◆ REQUIRED WORK
Reproduce the first line and every line after it, exactly, through the one containing "COL = sc.collection". Leave out the rest.

___

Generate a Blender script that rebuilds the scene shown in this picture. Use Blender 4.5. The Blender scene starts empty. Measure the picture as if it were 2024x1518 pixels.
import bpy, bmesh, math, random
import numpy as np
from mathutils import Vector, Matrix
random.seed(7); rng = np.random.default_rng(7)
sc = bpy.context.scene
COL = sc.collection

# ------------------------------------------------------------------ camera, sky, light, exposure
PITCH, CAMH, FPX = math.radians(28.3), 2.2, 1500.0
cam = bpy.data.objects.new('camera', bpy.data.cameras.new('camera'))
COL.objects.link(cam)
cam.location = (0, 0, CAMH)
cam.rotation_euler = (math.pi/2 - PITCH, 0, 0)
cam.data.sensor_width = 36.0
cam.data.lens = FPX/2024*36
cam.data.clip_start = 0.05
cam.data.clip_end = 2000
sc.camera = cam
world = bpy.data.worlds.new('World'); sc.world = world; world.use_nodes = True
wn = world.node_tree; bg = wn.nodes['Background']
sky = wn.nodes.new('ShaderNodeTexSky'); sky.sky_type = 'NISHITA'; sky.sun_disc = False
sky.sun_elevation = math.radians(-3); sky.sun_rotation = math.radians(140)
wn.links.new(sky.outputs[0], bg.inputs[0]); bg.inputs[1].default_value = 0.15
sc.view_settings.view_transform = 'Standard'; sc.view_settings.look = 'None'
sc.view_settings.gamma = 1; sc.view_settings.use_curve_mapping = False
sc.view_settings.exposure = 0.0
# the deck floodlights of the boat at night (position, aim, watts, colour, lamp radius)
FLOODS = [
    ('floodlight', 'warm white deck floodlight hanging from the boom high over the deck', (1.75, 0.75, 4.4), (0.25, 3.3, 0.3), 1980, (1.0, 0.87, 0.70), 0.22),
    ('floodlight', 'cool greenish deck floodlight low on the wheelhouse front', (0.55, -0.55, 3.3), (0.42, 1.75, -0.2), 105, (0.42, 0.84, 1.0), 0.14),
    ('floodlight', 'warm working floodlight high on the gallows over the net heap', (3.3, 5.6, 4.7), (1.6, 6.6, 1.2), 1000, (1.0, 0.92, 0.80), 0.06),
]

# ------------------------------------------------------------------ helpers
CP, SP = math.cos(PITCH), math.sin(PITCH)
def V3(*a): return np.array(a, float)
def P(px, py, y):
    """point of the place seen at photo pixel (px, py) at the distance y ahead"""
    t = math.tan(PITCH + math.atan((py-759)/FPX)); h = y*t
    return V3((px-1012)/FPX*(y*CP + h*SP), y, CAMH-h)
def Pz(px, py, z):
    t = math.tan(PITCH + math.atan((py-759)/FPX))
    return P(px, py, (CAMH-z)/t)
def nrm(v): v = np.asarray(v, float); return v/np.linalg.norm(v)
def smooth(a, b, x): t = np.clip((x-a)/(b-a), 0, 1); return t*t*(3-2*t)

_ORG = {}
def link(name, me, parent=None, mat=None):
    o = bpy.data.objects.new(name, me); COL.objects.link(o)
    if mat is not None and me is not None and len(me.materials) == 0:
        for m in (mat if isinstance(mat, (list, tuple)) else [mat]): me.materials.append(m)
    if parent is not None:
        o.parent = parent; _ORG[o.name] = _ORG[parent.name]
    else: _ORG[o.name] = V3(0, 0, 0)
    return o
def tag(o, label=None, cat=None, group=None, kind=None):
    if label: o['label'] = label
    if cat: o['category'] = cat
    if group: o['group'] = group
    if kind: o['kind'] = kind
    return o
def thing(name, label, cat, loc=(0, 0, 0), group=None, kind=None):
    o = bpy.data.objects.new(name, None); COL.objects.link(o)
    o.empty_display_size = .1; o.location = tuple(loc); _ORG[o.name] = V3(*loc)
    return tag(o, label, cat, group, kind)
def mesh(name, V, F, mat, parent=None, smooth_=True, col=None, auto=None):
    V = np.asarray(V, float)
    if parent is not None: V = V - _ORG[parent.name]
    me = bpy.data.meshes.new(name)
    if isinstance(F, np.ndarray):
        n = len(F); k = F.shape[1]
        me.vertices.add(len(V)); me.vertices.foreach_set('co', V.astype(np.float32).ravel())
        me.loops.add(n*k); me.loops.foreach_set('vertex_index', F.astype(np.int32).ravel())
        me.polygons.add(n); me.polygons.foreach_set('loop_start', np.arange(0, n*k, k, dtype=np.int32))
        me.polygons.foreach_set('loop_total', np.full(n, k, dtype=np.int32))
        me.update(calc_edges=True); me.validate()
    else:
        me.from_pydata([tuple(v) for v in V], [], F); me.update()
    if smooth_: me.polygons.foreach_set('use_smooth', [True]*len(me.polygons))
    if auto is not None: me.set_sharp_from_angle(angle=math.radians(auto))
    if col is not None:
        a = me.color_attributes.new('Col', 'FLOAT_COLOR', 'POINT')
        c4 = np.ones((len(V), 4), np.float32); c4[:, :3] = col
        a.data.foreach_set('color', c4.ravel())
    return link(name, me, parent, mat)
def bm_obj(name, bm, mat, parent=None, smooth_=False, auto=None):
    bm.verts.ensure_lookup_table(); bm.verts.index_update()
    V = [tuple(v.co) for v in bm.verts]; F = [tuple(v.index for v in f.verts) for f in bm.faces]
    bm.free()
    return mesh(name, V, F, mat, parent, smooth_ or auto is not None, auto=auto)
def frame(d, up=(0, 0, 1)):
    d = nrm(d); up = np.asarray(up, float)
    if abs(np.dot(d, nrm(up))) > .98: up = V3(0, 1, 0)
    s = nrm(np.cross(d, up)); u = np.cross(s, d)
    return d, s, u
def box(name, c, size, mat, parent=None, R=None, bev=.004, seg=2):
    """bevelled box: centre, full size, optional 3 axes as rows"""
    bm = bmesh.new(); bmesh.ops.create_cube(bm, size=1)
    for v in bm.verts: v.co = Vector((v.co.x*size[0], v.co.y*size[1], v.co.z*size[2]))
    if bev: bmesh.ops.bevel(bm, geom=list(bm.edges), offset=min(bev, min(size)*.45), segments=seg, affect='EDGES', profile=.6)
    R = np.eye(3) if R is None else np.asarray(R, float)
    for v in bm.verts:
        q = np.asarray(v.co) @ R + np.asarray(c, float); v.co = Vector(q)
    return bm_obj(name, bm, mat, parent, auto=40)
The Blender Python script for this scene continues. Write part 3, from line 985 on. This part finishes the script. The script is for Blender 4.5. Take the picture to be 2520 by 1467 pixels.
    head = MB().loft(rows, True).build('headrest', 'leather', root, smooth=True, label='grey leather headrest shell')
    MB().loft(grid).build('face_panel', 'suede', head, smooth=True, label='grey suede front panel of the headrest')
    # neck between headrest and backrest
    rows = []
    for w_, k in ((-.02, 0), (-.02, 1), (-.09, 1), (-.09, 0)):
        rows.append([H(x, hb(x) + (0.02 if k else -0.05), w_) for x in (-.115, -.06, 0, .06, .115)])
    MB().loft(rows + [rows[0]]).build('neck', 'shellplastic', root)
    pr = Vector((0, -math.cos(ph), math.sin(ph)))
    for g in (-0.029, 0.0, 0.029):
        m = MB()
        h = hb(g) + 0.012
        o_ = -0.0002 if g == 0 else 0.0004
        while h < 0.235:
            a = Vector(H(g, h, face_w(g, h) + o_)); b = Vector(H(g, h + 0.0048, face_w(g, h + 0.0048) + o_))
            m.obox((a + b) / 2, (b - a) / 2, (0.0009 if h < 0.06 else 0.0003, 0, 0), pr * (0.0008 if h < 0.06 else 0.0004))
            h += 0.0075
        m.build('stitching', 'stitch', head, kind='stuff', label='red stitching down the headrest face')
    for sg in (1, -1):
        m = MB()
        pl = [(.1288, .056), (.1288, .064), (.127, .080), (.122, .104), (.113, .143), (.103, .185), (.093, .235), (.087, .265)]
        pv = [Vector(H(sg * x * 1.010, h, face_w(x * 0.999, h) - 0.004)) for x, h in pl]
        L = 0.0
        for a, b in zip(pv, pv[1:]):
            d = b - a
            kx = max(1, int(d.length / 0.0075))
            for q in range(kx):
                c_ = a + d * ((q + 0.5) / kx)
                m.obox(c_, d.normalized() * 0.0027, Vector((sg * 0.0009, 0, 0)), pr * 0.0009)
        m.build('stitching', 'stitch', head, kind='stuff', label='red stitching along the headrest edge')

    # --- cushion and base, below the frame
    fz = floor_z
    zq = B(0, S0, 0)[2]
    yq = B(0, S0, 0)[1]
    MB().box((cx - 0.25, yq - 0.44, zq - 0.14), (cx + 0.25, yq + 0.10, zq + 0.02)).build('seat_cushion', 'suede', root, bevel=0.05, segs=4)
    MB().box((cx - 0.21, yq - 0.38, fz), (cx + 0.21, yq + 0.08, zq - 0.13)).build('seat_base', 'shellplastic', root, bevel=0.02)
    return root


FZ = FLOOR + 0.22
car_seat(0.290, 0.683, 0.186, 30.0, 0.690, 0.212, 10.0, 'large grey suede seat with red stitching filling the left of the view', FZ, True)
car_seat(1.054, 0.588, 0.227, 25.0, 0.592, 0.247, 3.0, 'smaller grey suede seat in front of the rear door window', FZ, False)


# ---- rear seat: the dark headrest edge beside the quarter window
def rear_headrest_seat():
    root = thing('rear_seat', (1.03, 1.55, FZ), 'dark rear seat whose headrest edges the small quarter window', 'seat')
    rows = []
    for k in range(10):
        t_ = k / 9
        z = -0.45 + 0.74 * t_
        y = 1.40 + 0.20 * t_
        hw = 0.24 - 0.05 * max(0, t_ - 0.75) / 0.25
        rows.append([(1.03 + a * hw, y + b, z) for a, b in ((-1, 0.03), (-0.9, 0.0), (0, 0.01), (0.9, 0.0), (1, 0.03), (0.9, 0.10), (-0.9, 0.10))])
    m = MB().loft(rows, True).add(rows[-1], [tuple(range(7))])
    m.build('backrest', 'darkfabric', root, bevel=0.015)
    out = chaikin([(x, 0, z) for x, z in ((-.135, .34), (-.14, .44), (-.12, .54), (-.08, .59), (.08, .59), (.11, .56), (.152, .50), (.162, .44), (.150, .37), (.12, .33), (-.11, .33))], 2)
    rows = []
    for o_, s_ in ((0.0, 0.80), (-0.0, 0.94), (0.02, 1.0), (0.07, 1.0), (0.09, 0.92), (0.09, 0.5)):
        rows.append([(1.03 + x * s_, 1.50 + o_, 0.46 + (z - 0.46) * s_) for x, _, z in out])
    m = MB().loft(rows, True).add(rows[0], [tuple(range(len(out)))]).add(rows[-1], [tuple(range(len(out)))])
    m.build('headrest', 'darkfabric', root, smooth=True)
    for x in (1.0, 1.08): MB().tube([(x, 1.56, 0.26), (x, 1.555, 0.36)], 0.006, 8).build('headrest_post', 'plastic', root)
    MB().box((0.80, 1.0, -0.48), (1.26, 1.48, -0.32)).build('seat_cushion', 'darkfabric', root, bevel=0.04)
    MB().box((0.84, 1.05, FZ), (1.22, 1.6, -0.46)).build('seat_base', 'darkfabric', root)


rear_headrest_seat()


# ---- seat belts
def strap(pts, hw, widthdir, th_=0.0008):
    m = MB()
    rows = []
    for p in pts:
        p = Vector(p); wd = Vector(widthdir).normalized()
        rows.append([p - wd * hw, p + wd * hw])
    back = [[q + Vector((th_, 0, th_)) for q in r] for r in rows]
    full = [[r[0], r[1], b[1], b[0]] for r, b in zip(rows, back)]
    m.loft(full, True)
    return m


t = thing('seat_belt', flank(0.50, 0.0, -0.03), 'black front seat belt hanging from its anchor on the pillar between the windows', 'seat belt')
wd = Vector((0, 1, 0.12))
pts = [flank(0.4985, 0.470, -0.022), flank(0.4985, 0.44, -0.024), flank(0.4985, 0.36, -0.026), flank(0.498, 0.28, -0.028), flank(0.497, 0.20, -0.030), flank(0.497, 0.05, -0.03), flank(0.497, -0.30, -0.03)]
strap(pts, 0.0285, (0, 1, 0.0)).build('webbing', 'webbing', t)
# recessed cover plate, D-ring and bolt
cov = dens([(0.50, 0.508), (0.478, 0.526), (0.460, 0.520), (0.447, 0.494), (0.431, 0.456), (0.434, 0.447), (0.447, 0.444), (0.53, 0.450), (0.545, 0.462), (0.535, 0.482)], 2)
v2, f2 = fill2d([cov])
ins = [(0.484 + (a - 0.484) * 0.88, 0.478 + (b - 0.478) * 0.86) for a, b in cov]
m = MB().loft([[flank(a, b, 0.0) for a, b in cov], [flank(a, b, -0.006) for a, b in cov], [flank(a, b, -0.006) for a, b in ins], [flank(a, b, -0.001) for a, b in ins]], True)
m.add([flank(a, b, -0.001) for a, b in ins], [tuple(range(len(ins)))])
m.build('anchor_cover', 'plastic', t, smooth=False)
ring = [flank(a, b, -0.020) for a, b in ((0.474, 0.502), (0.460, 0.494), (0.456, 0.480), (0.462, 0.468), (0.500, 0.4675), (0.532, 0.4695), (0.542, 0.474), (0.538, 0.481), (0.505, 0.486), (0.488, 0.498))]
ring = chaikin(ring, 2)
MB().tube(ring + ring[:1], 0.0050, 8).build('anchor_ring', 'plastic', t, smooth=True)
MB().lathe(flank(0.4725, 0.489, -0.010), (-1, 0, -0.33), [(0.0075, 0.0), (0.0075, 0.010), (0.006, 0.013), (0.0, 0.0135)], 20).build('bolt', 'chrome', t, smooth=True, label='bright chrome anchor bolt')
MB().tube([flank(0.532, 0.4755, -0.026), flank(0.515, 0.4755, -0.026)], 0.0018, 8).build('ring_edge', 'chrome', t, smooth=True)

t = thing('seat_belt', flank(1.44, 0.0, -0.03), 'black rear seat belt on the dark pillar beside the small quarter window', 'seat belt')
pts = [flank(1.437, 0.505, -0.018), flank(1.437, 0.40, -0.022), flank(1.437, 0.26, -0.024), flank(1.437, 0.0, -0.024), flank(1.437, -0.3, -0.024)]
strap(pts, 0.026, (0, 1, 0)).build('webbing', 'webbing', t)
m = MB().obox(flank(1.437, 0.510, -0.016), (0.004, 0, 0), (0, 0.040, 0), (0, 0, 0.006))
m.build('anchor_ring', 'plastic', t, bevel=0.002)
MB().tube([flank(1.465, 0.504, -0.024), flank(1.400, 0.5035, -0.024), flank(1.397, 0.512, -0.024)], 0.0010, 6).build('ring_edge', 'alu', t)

___

◆ RESPONSE TO THE TASK
Generate a Blender script that rebuilds the scene shown in this picture. Use Blender 4.5. The Blender scene starts empty. Measure the picture as if it were 2024x1518 pixels.
import bpy, bmesh, math, random
import numpy as np
from mathutils import Vector, Matrix
random.seed(7); rng = np.random.default_rng(7)
sc = bpy.context.scene
COL = sc.collection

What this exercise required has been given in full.